Low temperature sintering lead‐free dielectric xBiScO3‐(1‐x)BaTiO3 for energy storage applications

Abstract Fabrication of ceramic capacitors requires technological breakthroughs to address growing concerns regarding sustainability, cost, and increased power consumption in the manufacturing process. Low temperature sintered xBiScO3‐(1‐x)BaTiO3 (BS‐BT) with x = 0.4 is found to possess excellent energy storage performance and temperature stability. The grain size decreases from 3.5 μm sintered at 1100°C to less than 0.5 μm sintered at 800°C, leading to much improved breakdown field and energy storage properties. Recoverable energy density of 4.7 J/cm3 with a high efficiency of 89% was obtained at an electric field of 390 kV/cm, showing an excellent temperature stability over temperature range of 25–200°C and fatigue endurance for more than 105 cycles.

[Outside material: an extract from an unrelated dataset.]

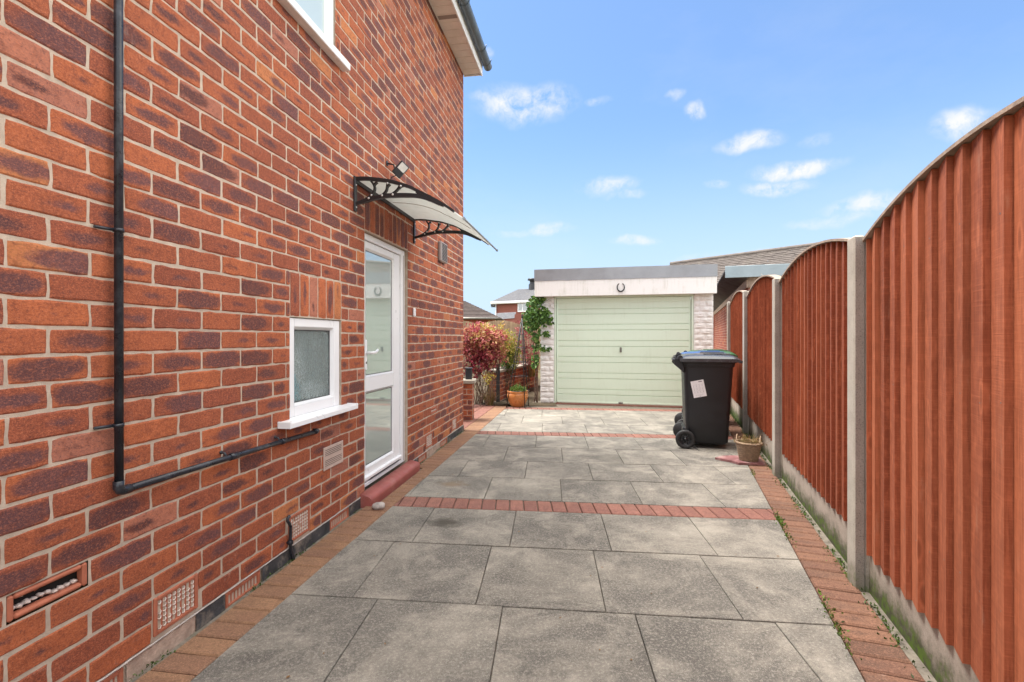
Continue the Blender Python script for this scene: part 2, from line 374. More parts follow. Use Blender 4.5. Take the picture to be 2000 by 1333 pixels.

Of particular importance is that the ceramic tape cofired with silver electrode over temperature range of 800–850°C shows no reaction and diffusion of silver at the electrode/ceramic interface, while a recoverable energy density of 3.3 J/cm3 was achieved with satisfactory efficiency of 80% at an electric field of 340 kV/cm when sintered in reduced atmosphere, expanding the electrode selection to low‐cost base metal, such as Cu and Ni. This work provides a good paradigm in ceramic capacitor fabrications that will help reduce overall cost and power consumption by utilizing low temperature sintered lead‐free dielectrics with comparable or even superior energy storage properties over state‐of‐the‐art dielectrics.